[GIVEN EXERCISE]:
Write out, word for word, every line from the first one through the line that holds "suno.rotation_euler = SUND.to_track_quat('-Z', 'Y').to_euler();", and nothing else; skip the pictures.

[STORED DATA]:
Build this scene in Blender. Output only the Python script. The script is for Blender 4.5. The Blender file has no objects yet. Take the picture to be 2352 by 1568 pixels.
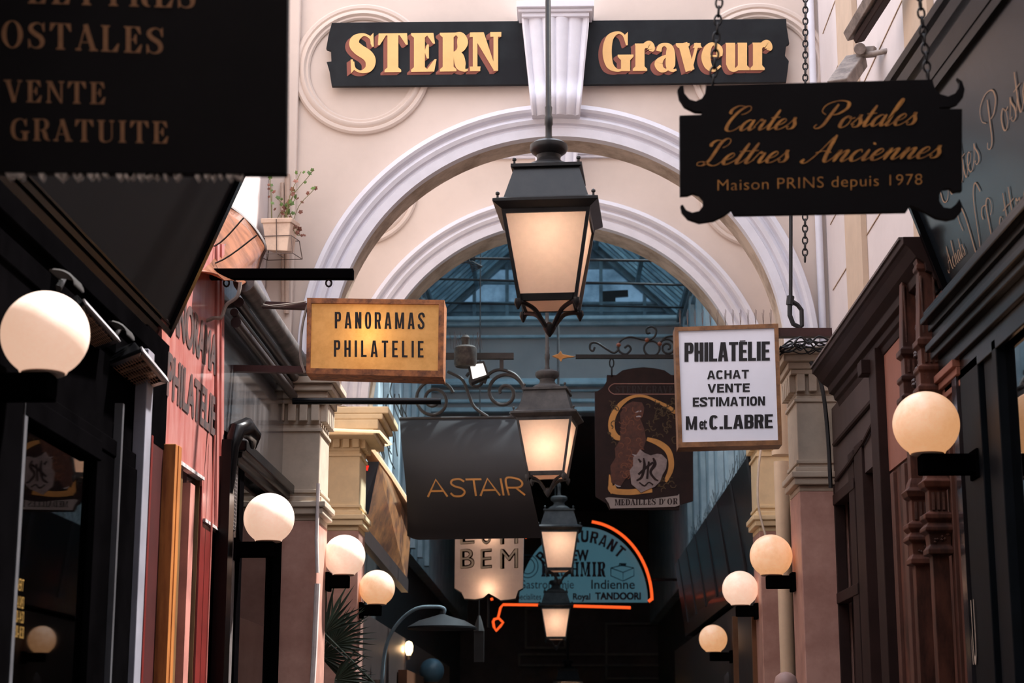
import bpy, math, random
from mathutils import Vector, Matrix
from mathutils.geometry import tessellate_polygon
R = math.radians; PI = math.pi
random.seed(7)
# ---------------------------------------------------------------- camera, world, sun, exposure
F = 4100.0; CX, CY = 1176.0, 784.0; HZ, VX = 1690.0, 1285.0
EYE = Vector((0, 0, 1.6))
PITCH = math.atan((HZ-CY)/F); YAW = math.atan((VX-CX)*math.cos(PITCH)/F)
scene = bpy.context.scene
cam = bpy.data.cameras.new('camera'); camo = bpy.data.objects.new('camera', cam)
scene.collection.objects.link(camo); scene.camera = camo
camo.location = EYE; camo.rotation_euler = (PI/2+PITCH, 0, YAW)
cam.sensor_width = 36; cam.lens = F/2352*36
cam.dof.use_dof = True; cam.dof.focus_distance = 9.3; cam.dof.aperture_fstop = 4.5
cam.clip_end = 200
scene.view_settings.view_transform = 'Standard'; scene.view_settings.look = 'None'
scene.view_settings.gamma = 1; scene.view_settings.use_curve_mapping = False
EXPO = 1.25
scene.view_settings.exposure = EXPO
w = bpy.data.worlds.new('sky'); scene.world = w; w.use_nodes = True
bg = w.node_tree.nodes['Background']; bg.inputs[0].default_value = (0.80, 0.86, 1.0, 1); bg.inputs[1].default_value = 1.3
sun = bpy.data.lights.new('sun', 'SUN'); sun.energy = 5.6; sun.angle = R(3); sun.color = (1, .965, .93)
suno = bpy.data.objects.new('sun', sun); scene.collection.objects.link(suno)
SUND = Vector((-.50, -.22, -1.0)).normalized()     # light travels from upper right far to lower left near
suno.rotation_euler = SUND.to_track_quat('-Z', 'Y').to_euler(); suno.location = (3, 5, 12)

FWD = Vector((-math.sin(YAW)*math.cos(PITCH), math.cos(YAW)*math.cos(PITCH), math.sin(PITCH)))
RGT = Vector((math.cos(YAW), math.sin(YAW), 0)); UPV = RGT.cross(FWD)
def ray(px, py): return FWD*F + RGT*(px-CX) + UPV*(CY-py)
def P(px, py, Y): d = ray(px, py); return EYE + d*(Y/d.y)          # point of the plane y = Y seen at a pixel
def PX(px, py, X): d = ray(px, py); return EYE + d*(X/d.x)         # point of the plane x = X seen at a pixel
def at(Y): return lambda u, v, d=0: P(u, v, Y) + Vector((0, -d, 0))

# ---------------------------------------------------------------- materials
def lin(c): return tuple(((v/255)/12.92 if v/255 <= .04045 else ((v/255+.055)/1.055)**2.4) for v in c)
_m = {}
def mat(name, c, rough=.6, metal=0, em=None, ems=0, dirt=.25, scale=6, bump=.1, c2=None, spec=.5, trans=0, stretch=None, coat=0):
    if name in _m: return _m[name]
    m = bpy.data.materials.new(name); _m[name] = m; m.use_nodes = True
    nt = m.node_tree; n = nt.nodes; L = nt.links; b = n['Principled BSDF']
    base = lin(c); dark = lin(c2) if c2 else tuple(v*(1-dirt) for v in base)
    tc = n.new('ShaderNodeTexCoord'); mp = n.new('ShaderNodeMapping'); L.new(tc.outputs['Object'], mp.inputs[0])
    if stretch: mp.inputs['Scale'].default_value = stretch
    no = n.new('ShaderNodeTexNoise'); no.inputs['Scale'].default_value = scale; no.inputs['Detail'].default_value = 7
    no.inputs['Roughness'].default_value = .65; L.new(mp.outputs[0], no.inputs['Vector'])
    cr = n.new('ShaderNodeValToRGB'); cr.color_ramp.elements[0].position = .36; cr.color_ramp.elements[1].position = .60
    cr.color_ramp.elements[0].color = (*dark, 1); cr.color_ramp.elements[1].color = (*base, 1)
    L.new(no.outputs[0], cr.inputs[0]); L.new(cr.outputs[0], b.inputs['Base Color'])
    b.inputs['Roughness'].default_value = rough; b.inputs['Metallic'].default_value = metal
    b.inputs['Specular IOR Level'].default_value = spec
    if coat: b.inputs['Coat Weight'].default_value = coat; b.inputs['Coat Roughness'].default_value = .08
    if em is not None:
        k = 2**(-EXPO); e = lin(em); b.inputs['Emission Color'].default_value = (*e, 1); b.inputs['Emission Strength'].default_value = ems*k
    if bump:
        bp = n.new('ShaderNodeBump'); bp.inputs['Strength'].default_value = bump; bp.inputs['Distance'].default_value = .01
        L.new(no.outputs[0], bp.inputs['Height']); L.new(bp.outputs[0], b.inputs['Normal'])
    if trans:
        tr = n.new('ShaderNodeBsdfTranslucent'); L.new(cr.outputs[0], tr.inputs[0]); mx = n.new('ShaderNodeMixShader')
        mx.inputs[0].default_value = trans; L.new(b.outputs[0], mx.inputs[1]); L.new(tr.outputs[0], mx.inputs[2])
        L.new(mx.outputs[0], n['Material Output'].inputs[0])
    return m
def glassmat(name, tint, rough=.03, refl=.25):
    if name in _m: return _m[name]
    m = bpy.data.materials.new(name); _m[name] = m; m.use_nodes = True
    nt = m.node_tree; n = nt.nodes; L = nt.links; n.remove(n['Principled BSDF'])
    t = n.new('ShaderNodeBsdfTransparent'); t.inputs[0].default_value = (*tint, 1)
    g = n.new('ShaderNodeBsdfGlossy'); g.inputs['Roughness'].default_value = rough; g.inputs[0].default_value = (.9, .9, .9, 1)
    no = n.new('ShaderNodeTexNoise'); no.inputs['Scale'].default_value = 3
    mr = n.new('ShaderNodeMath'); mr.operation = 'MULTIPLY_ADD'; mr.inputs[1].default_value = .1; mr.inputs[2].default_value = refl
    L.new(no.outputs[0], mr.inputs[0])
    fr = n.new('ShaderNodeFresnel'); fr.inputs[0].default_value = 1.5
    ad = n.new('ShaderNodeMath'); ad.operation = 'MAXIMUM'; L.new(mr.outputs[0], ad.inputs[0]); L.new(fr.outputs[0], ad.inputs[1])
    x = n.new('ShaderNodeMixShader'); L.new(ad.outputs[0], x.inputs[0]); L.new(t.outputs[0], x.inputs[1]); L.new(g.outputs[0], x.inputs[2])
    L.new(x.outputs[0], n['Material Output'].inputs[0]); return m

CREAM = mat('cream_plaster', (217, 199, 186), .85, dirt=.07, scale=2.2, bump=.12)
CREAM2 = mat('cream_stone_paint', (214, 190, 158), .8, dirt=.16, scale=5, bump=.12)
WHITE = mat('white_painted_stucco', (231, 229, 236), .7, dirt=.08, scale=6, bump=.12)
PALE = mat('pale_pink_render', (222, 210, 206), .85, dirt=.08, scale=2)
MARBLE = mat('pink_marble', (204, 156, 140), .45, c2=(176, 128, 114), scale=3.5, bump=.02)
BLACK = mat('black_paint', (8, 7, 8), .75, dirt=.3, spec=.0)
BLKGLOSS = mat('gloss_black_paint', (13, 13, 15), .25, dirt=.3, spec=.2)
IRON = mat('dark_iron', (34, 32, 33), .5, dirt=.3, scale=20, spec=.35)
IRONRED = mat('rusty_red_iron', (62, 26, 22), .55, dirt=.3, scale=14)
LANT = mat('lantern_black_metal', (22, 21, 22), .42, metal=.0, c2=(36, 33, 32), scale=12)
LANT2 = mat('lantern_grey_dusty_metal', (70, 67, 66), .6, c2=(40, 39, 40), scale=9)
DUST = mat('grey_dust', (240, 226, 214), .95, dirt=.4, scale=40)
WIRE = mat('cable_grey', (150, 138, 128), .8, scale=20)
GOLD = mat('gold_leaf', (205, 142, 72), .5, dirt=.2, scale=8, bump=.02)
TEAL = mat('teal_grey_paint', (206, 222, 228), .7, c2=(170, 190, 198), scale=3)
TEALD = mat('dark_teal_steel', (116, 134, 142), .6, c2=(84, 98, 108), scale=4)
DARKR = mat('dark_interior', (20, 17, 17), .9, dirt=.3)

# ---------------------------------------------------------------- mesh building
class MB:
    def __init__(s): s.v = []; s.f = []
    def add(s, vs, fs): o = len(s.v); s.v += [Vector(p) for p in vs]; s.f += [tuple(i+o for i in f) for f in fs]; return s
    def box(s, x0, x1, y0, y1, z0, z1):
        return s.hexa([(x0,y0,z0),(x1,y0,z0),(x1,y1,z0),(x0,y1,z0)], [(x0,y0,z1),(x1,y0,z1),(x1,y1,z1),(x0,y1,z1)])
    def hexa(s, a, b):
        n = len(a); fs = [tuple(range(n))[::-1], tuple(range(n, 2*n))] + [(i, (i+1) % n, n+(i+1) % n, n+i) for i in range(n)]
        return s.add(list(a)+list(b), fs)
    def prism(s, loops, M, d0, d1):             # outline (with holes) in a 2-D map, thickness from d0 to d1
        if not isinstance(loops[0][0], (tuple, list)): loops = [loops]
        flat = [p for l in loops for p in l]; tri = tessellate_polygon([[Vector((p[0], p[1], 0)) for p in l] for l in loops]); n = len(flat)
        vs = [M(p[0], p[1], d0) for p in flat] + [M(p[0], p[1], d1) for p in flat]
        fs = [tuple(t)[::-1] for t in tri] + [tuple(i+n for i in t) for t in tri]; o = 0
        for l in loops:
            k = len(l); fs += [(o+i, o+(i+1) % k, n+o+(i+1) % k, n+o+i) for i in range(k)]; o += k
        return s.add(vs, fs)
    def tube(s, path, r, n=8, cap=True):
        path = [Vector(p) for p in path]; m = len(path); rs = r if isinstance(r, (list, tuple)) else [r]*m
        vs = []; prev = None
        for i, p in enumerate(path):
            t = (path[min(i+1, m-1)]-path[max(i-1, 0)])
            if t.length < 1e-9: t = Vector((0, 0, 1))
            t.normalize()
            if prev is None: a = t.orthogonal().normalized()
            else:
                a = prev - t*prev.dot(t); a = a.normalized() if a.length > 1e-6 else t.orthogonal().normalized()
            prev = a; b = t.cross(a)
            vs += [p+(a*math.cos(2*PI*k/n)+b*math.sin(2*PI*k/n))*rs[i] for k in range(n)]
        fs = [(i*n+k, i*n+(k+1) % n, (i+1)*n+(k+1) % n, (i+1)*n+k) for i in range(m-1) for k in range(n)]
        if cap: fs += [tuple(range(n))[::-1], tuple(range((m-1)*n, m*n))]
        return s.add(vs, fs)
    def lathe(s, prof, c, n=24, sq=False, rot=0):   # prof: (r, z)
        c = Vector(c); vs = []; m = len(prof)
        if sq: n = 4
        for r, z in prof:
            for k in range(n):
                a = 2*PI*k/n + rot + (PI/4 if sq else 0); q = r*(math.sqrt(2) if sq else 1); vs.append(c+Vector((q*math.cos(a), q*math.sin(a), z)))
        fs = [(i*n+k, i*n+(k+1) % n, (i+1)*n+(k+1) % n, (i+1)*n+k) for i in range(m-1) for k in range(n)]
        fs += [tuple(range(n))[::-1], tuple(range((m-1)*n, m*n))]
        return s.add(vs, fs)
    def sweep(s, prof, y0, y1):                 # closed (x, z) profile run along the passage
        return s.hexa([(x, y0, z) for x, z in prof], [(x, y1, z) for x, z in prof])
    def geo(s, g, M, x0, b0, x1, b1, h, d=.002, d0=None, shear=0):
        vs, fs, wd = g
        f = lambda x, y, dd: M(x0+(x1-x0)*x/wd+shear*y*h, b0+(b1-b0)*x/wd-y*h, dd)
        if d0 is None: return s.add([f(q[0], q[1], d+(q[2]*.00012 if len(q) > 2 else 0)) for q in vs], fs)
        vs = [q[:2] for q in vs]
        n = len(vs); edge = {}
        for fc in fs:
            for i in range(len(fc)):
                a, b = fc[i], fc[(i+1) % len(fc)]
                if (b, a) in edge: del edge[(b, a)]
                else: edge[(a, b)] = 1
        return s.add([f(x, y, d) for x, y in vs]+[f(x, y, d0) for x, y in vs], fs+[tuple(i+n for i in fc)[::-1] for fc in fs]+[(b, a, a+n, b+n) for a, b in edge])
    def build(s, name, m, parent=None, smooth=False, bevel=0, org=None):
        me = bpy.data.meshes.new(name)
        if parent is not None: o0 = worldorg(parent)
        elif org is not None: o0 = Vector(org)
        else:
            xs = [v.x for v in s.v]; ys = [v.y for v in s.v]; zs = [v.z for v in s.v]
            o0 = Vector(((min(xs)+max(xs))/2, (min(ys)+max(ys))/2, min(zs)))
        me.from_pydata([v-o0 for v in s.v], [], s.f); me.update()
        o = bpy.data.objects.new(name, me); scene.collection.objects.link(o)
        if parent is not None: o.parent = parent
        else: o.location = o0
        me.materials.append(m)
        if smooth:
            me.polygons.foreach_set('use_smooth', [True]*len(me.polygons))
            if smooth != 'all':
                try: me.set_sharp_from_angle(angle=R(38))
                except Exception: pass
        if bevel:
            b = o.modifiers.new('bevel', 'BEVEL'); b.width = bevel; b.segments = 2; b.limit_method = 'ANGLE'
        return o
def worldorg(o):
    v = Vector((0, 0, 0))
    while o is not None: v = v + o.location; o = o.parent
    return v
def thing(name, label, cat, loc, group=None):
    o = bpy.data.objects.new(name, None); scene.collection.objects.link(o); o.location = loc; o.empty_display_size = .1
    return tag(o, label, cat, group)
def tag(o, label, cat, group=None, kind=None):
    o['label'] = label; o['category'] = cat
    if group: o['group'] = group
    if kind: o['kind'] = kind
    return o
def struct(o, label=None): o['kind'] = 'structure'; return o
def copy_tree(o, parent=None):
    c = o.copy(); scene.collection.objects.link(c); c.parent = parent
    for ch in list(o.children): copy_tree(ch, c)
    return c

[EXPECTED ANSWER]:
Build this scene in Blender. Output only the Python script. The script is for Blender 4.5. The Blender file has no objects yet. Take the picture to be 2352 by 1568 pixels.
import bpy, math, random
from mathutils import Vector, Matrix
from mathutils.geometry import tessellate_polygon
R = math.radians; PI = math.pi
random.seed(7)
# ---------------------------------------------------------------- camera, world, sun, exposure
F = 4100.0; CX, CY = 1176.0, 784.0; HZ, VX = 1690.0, 1285.0
EYE = Vector((0, 0, 1.6))
PITCH = math.atan((HZ-CY)/F); YAW = math.atan((VX-CX)*math.cos(PITCH)/F)
scene = bpy.context.scene
cam = bpy.data.cameras.new('camera'); camo = bpy.data.objects.new('camera', cam)
scene.collection.objects.link(camo); scene.camera = camo
camo.location = EYE; camo.rotation_euler = (PI/2+PITCH, 0, YAW)
cam.sensor_width = 36; cam.lens = F/2352*36
cam.dof.use_dof = True; cam.dof.focus_distance = 9.3; cam.dof.aperture_fstop = 4.5
cam.clip_end = 200
scene.view_settings.view_transform = 'Standard'; scene.view_settings.look = 'None'
scene.view_settings.gamma = 1; scene.view_settings.use_curve_mapping = False
EXPO = 1.25
scene.view_settings.exposure = EXPO
w = bpy.data.worlds.new('sky'); scene.world = w; w.use_nodes = True
bg = w.node_tree.nodes['Background']; bg.inputs[0].default_value = (0.80, 0.86, 1.0, 1); bg.inputs[1].default_value = 1.3
sun = bpy.data.lights.new('sun', 'SUN'); sun.energy = 5.6; sun.angle = R(3); sun.color = (1, .965, .93)
suno = bpy.data.objects.new('sun', sun); scene.collection.objects.link(suno)
SUND = Vector((-.50, -.22, -1.0)).normalized()     # light travels from upper right far to lower left near
suno.rotation_euler = SUND.to_track_quat('-Z', 'Y').to_euler(); suno.location = (3, 5, 12)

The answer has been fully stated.